Tuesday, December 18, 2012

Regulation That Favors Big Business

A central concern of progressives is that of large private organizations profiting in ways that harm the public at large, or that harm smaller "mom-and-pop" operations. Often this occurs with the collusion of the agencies that are supposed to be regulating them. Indeed, others would point out that in many cases, the opportunity to be corrupt would not exist without legislation regulating or banning the business activity.

This points to a need, not for anarcho-libertarianism, but at the very least to more efficient regulation that does not make worse the problem it's supposed to combat. One of the chief forces damaging regulation is that there are two kinds of interests involved in regulation: those who genuinely want to protect the public, and those who feel their organization will benefit materially from the regulation. That such a critical problem for democracy has gone so long without a name is incredible. Bruce Yandle calls them Bootleggers and Baptists:
"Baptists" point to the moral high ground and give vital and vocal endorsement of laudable public benefits promised by a desired regulation. Baptists flourish when their moral message forms a visible foundation for political action. "Bootleggers" are much less visible but no less vital. Bootleggers, who expect to profit from the very regulatory restrictions desired by Baptists, grease the political machinery with some of their expected proceeds. They are simply in it for the money.
This, from a post at Madmen, Intellectuals and Academic Scribblers subtitled "Politics Makes Strange Bedfellows". Do read it.

For example: a few years ago in Berkeley, California there was a well-meaning but incredibly poorly thought-out initiative on the ballot to require that all coffee sold in Berkeley be certified fair-trade, shade-grown, organic. It was noted by many local coffee houses that a certain gigantic coffee chain would have lawyers and deep pockets to do this very easily, and ironically, many small businesses would be badly damaged and a large corporation would benefit from this progressive law. The potential for big-company "bootleggers" to profit from the activity of baptists" is clear. (The article I link to gives another example with environmentalists unwittingly benefitting Big Coal.  Environmentalism is great, but there's probably a way to do it that doesn't favor big business.)

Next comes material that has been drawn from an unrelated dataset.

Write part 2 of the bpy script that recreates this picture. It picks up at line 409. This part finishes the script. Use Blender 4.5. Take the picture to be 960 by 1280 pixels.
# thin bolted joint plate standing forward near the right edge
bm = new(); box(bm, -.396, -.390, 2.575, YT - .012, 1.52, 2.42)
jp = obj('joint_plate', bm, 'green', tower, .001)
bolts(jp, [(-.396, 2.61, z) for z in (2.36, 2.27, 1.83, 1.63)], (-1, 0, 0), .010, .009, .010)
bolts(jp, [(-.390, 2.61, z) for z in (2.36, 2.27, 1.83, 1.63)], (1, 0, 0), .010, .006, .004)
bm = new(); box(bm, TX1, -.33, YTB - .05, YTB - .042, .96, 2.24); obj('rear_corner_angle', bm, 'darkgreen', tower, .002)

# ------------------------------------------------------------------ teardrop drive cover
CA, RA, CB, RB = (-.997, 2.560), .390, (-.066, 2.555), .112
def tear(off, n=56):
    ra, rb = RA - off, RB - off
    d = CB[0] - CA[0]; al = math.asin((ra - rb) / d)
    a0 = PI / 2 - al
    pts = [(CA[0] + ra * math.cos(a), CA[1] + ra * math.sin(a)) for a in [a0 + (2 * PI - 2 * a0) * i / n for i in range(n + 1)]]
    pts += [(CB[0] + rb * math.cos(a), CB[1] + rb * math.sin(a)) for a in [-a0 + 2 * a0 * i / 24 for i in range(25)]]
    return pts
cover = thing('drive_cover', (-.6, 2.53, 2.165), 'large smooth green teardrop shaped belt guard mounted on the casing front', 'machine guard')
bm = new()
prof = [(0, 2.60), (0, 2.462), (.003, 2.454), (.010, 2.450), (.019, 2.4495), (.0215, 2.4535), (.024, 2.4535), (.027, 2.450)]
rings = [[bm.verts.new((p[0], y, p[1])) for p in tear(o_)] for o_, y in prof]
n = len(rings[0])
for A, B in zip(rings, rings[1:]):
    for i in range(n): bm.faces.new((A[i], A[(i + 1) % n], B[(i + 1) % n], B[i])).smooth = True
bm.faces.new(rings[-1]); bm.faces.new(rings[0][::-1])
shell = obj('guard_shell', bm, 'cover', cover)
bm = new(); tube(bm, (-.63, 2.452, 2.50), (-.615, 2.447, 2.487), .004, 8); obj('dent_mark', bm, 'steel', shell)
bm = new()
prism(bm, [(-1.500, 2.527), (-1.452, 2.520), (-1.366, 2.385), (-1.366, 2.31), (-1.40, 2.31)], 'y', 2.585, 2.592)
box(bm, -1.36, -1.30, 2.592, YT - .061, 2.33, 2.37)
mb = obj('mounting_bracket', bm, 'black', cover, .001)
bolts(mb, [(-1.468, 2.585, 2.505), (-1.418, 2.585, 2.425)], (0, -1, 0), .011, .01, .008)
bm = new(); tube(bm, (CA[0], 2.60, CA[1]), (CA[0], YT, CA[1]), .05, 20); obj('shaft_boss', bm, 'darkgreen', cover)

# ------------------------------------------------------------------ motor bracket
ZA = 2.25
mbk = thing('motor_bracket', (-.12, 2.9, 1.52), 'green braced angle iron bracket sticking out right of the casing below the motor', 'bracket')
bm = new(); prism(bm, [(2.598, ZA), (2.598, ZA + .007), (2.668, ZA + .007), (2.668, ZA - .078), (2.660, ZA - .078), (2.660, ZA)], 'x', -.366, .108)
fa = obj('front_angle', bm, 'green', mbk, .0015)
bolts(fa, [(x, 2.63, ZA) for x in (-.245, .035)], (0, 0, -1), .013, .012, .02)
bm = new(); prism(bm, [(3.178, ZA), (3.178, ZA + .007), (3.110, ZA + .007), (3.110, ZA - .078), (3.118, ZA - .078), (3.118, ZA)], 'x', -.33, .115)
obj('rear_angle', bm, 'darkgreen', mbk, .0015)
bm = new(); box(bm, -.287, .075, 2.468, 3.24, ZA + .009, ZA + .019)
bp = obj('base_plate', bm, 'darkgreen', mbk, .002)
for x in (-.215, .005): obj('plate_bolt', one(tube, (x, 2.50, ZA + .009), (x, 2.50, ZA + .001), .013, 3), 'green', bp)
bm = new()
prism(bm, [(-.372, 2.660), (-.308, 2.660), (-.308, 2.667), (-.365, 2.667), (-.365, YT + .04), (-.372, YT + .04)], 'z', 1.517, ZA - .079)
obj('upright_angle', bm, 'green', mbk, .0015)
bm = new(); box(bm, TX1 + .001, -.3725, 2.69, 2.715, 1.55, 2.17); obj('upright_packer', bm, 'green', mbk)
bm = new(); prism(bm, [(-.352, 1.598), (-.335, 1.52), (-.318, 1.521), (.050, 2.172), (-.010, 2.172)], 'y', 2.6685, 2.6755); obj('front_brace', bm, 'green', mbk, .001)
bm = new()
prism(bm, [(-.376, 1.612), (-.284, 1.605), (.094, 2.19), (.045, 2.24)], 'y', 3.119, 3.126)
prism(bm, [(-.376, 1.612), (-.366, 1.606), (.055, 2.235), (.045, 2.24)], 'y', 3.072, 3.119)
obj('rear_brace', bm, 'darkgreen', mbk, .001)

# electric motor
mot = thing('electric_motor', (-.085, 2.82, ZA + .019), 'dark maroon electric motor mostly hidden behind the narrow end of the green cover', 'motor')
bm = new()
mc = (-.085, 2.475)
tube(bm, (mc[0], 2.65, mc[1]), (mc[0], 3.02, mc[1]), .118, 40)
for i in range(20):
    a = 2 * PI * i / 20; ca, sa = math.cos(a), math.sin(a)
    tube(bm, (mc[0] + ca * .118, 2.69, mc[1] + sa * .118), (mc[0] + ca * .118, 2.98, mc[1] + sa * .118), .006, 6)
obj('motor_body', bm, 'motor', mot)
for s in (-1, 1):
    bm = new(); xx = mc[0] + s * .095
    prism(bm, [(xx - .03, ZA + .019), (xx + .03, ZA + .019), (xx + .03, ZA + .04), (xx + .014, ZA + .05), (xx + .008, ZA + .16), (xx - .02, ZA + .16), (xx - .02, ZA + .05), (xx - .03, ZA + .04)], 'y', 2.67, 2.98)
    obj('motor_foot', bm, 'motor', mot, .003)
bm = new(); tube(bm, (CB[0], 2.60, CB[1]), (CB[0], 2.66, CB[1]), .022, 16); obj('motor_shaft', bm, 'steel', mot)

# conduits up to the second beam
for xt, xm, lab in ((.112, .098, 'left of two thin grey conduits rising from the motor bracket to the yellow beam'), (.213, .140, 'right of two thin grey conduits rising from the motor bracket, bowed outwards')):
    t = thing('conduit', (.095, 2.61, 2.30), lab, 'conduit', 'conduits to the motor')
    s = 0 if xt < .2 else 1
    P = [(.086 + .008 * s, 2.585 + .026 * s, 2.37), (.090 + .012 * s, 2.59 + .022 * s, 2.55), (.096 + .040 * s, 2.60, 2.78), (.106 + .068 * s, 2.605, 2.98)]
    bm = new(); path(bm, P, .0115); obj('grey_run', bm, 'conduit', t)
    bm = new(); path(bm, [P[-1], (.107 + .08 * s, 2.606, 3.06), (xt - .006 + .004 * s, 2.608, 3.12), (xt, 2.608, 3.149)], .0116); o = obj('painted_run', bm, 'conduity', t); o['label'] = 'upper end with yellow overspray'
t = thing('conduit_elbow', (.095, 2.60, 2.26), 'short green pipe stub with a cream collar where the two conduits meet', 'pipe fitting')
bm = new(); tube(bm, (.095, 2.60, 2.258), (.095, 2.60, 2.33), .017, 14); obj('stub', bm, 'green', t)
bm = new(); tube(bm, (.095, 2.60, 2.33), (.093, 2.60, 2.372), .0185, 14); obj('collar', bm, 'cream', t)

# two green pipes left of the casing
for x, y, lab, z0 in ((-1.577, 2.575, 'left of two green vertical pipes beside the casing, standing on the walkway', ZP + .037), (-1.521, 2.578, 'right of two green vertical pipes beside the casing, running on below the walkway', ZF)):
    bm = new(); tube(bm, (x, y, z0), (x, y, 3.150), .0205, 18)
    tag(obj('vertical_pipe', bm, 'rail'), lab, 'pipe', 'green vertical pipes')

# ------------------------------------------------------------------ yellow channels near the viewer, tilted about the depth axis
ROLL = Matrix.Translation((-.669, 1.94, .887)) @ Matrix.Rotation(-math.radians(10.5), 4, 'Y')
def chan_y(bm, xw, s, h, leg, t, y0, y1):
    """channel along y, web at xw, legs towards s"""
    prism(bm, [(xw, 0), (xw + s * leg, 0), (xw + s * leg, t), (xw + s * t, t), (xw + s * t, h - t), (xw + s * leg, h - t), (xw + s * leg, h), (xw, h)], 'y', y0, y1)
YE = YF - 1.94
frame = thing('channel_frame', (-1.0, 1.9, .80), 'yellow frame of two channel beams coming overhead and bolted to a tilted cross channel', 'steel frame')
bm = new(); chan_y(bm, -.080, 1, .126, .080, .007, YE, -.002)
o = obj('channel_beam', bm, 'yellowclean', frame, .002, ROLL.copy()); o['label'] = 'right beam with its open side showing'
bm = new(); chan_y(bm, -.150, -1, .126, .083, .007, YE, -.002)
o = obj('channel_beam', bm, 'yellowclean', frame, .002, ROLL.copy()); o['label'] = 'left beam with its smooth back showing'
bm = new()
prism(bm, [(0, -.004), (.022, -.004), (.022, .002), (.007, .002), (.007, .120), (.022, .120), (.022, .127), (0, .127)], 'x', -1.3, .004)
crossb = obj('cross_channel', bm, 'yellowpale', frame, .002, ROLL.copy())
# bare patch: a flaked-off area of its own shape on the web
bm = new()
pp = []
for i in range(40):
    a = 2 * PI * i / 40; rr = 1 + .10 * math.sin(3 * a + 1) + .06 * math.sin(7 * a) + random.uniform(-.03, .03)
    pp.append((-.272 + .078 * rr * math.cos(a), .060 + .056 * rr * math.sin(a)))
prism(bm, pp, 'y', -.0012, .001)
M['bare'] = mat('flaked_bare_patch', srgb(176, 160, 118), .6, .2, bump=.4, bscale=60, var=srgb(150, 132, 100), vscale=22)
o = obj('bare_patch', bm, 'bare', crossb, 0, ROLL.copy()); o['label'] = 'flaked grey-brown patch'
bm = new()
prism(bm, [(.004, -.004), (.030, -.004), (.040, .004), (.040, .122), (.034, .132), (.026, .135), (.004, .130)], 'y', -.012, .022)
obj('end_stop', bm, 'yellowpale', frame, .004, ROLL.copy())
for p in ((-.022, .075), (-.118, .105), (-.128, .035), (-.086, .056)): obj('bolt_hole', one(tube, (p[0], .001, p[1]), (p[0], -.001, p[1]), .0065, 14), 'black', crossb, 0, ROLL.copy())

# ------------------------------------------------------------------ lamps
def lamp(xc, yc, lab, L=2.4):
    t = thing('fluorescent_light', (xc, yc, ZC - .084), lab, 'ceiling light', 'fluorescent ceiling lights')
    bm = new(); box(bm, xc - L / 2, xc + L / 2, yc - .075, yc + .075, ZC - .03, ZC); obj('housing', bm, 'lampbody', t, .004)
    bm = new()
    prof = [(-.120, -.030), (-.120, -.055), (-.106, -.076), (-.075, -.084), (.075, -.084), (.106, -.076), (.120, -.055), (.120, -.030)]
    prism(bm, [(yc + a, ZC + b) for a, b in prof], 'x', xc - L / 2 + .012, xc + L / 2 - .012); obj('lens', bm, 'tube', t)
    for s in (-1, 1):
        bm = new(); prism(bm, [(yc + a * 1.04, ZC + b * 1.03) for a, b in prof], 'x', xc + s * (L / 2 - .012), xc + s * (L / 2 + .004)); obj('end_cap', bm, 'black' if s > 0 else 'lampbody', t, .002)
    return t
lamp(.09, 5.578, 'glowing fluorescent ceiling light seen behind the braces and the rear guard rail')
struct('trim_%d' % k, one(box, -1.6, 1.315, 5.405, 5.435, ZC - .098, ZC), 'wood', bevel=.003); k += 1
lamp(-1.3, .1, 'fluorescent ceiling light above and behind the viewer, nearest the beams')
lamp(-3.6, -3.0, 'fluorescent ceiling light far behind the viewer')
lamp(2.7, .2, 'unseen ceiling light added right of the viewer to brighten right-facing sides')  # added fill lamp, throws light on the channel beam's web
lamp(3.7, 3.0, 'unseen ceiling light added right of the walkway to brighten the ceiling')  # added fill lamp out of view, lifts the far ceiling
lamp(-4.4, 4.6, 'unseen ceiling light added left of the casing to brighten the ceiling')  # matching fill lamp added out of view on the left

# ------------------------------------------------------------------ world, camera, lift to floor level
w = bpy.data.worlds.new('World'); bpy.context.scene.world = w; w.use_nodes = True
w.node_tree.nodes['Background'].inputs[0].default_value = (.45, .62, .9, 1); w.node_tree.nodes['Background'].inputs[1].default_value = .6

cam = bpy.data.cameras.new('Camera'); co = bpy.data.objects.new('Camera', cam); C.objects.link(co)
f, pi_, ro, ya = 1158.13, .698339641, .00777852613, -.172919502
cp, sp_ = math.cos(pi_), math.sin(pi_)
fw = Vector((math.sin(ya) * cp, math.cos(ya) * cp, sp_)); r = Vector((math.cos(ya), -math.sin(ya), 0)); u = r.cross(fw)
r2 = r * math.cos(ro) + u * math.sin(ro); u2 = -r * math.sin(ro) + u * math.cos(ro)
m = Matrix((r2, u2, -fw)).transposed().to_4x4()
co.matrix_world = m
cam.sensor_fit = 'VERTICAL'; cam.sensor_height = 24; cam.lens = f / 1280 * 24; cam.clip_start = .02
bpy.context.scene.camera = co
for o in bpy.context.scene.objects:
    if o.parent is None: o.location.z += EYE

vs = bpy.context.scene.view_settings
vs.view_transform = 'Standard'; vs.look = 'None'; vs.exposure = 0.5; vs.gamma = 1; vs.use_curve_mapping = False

The bottom line: free-market supporters become frustrated when progressives support initiatives that end up favoring big companies. If this seems confusing, then keep in mind that "capitalist" is not the same as "favors big established companies against small ones". In fact, it's more like the opposite.


Philippe Roy said...

I think this topic will be a tough discussion for progressives, as the need for detailed expert regulation is poised against the inability of the layman to assess it's legitimacy.

It's not simply about business, it's also about justice. The latest HSBC judgement has me wondering who regulates the DOJ? It seems to me that regulating the regulators could lead to infinite regression. So what works?

Michael Caton said...

In theory, We The People are supposed to be regulating the DOJ et al. Especially in a complex civilization this doesn't always work, but I don't have a solution there. My goal here is not to argue that "regulations often end up inadvertently favoring established big busienss, therefore we should forget the whole thing", it's just to point out that regulation attempting to restrain some activities of profit-seeking institutions end up damaging both justice and economic growth, and then neither justice- nor profit-maximizers win. Part of the problem too is that every regulating body requires experts, who are often drawn from the industry they're regulating (FDA and FAA); not sure where else we'd find them, and that's a problem you pointed to here - but of course there are predictable results. One possibility would be to have each regulation make a prediction about what effect it will have, and then some mechanism feeding back to point to the failings of bad regulators.